Michelle Williams Makes Her Red Carpet Debut with Her Fiancé in Schlumberger Jewels
What does Michelle Williams have in common with Liz Taylor, Audrey Hepburn, Jackie Kennedy, Bunny Mellon, and Lady Gaga? Jean Schlumberger, the master French jeweler who died in Paris in 1987.
Nominated for her role in Fosse/Verdon, Williams wore a striking custom orange Louis Vuitton gown and posed with her fiancé Thomas Kail, who directed her as Gwen Verdon in the miniseries. (The couple is expecting a baby later this year.) Her jewelry was simple, but features a striking set of rings by Schlumberger himself.
Williams, who was styled by Kate Young (a T&C Jewelry Award winner), has made bold jewelry decisions in the past—remember that Fred Leighton antique diamond necklace with the yellow Vera Wang?—and Schlumberger continues that, and a great American tradition.
He may not be a household name, but the designs he created for Tiffany & Co. are legendary. He was born in France to a successful family of textile designers and began his own career working for Elsa Schiaparelli. In 1956, he caught the eye of Tiffany & Co.'s revolutionary president Walter Hoving (who would later sign Elsa Peretti to create pieces for the company) and soon began sketching wildly imaginative jewels often inspired by nature—the Hedges and Rows necklace, the acorn pins, the Five Leaves brooch, the fish shaped Dauphin brooch Liz Taylor liked to wear in her hair.
Schlumberger was always fueled by what Diana Vreeland described as his belief in “the miracle of jewels.” President Kennedy turned to Schlumberger when faced with the dilemma of what to buy his world-famously tasteful wife, and settled on the ruby Two Fruit clip the First Lady wore often, which is now on exhibit at the Kennedy Library in Boston.
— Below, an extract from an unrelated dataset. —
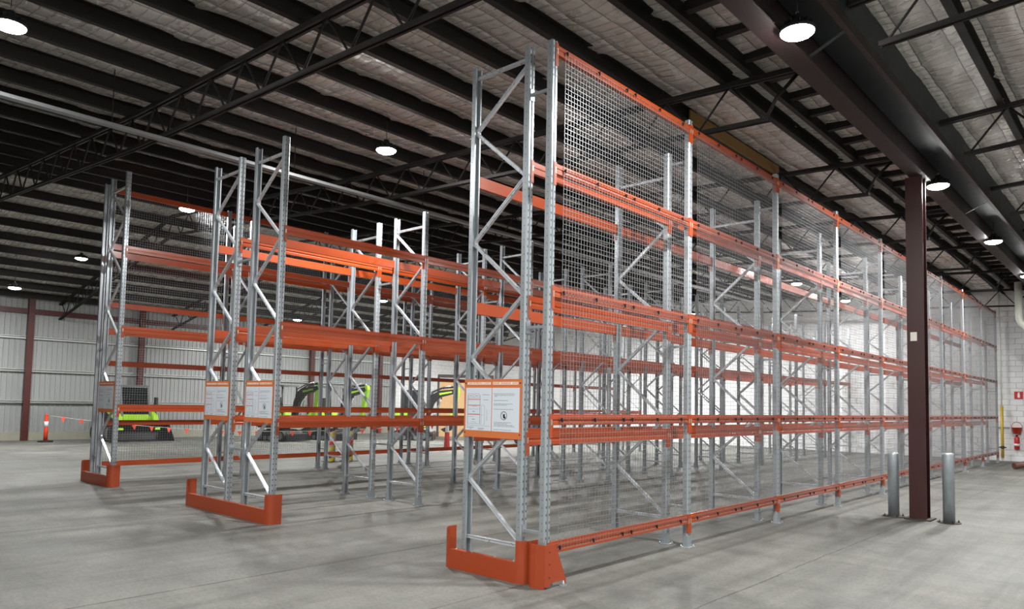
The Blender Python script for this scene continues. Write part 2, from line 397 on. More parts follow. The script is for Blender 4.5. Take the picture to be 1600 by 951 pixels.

She wore her colorfully enameled Schlumberger bangles so often that they began to be called “the Jackie bracelets.”
Stand by the Schlumberger vitrine at the Fifth Avenue Tiffany on any given Saturday and you will still hear people come in and ask for them by name. Schlumberger also famously set the historic Tiffany yellow diamond—worn by Lady Gaga to the Oscars last year—in a brooch called Bird on a Rock and as the center stone in his Ribbon Rosette necklace worn by Audrey Hepburn to promote Breakfast at Tiiffany’s. (The current design was created around the stone in 2012.).